If you have a local copy of the Slackware repository, you could manually run (as root) the makepkg script in each package series to generate a custom tagfile for that package series. The custom tagfile would be created at /var/log/setup/tmp/SeTnewtag (really /var/lib/pkgtools/setup/tmp/SeTnewtag) so you would then have to move it into the repository package series with a custom extension, or into your separate "tagpath" directory as tagfile.

One problem with the maketag approach is you will always be starting from a state where all packages are selected: there is no official way to use the dialog interface to edit an existing tagfile. To make changes, you need to edit the tagfile with a text editor and change tags to "ADD" or "SKP" as required.

Slackware tagfile manager

The tagfile format is a very basic text file format making it easy to manipulate with simple scripts. I created a bunch of scripts, of dubious quality, that helped me prepare the tagfiles used to install Slackware-current on the the Eee PC.

These scripts can be found at https://git.sr.ht/~gslewis/stfm.

git clone https://git.sr.ht/~gslewis/stfm

The basic workflow is:

  1. Create a copy of the Slackware tagfiles in a local directory, known as a "tagfile set". See get_tagfiles.sh.
  2. Make the tagfile set work as a non-interactive installation by changing all "REC" tags to "ADD" and all "OPT" tags to "SKP". See prepare_tagfiles.sh.
  3. Keep your tagfile set in sync with current by adding new packages and removing removed packages. See update_tagfiles.sh.
  4. If you have a slackpkg template containing all the packages you want to install, such as from within the lxc-slackware template, apply this template to the tagfile set.
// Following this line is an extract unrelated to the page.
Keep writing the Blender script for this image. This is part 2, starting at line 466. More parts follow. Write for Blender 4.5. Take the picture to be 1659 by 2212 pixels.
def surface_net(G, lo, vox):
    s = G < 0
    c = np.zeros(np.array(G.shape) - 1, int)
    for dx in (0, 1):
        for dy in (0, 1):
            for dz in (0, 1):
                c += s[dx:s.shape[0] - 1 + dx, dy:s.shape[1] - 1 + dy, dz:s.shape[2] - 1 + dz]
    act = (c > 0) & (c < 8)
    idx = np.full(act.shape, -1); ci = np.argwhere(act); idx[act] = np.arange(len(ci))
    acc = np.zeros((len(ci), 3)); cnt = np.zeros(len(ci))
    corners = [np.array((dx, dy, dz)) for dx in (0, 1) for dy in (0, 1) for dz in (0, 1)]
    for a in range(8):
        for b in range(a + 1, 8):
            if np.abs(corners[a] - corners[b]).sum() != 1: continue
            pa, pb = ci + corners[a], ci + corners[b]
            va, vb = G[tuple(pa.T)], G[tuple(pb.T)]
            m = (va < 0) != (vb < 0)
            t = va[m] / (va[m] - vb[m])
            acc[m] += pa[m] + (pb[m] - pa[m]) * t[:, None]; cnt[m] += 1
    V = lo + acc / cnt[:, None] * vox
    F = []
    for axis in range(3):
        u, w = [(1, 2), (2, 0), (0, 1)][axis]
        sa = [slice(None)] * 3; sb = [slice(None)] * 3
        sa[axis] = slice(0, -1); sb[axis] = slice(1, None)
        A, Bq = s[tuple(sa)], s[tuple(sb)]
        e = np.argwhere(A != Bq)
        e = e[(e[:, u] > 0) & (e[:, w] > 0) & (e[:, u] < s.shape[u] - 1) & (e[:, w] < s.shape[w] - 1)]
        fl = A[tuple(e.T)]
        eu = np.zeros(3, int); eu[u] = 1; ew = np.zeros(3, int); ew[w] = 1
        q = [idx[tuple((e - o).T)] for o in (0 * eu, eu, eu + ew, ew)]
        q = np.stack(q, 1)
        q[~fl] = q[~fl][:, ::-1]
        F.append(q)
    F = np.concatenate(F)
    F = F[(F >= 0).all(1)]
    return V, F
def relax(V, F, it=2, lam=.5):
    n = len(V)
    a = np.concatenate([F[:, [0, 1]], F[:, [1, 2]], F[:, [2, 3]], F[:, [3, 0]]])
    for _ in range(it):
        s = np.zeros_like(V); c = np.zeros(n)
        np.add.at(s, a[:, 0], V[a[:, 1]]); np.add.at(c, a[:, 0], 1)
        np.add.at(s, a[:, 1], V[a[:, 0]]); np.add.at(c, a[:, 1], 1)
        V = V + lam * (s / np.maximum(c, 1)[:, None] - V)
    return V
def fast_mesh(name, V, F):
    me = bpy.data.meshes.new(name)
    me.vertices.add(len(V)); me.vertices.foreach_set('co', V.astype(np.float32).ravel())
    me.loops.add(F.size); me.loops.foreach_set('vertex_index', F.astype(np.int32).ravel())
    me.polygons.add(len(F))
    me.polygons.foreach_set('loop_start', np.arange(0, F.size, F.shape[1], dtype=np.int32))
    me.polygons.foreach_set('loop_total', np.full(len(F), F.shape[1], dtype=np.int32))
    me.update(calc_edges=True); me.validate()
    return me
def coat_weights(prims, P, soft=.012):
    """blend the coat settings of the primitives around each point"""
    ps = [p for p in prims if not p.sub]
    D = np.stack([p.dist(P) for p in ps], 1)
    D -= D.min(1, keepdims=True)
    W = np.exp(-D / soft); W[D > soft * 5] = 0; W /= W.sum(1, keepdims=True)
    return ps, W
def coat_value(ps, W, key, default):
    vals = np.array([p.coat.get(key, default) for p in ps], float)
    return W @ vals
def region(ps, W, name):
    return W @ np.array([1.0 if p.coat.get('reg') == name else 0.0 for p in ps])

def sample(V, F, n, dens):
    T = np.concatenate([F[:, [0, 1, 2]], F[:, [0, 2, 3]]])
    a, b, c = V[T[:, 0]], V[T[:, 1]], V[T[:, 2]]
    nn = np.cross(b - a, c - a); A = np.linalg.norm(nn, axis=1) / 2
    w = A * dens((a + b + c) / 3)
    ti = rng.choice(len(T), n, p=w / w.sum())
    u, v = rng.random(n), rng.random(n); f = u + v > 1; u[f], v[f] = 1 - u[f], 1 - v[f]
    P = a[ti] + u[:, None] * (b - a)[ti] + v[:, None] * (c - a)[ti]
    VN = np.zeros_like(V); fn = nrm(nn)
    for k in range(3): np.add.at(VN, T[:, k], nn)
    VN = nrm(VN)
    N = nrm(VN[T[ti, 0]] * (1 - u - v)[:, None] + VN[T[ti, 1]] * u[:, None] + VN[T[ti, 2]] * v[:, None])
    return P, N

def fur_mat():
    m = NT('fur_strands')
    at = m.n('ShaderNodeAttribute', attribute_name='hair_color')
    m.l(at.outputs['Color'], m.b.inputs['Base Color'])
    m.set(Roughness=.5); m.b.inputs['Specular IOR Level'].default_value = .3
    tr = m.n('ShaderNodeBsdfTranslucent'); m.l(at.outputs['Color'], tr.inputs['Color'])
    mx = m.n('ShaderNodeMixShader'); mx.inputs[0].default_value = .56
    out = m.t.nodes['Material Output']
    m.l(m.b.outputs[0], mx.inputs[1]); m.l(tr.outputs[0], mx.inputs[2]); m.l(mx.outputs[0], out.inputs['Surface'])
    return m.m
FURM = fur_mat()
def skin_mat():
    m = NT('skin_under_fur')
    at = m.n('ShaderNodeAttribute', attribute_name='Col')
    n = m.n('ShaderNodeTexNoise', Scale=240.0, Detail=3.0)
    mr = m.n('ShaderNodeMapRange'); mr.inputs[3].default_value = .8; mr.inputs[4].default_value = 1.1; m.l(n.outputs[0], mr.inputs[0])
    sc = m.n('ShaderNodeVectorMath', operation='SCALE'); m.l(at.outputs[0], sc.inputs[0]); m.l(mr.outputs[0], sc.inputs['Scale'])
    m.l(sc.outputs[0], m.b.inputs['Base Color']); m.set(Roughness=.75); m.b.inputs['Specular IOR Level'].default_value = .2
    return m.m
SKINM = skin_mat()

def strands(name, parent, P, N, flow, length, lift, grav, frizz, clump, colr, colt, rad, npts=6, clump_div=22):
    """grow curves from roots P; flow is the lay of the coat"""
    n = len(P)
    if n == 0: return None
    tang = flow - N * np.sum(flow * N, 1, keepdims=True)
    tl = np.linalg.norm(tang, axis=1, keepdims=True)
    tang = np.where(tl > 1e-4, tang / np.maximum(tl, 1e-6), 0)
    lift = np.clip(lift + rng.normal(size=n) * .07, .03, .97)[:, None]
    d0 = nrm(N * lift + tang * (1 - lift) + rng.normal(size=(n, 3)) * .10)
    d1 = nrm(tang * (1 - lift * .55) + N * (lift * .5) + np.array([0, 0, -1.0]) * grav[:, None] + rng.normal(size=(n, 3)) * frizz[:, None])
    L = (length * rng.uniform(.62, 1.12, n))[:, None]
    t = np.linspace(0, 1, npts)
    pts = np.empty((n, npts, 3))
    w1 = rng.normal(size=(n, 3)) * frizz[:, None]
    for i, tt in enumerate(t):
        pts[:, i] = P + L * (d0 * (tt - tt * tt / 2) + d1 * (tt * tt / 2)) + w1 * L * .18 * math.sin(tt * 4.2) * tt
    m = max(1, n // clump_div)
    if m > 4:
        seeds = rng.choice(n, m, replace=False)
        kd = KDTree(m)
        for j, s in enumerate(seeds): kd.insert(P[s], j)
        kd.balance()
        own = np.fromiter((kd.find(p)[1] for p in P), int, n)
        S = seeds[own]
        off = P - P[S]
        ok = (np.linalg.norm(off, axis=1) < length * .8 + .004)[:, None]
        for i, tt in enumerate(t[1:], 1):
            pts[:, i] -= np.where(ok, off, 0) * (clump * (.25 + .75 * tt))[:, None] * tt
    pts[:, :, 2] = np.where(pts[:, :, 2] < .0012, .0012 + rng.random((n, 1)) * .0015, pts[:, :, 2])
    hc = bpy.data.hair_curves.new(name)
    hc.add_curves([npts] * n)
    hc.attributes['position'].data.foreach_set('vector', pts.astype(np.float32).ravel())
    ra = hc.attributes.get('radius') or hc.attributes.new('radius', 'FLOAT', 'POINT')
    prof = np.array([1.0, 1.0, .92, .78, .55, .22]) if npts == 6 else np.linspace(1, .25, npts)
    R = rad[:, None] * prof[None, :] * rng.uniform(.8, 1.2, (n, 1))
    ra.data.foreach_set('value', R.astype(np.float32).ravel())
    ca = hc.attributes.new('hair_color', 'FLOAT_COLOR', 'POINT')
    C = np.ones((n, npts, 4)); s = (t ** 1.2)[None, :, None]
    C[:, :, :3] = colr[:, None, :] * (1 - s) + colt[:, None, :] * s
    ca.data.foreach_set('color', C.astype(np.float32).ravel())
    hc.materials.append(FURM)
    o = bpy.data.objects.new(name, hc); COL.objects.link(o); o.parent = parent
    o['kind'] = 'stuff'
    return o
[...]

All packages in the template get the "ADD" tag, everything else gets the "SKP" tag. See template_to_tagfile.sh.
  5. Browse and edit your tagfile set in a dialog interface, similar to maketag. See stfe.sh — the Slackware Tagfile Editor.
  6. If using the "custom" prompting mode, copy your tagfile set to your Slackware repository’s package series directories, applying your custom extension. See copy_custom.sh.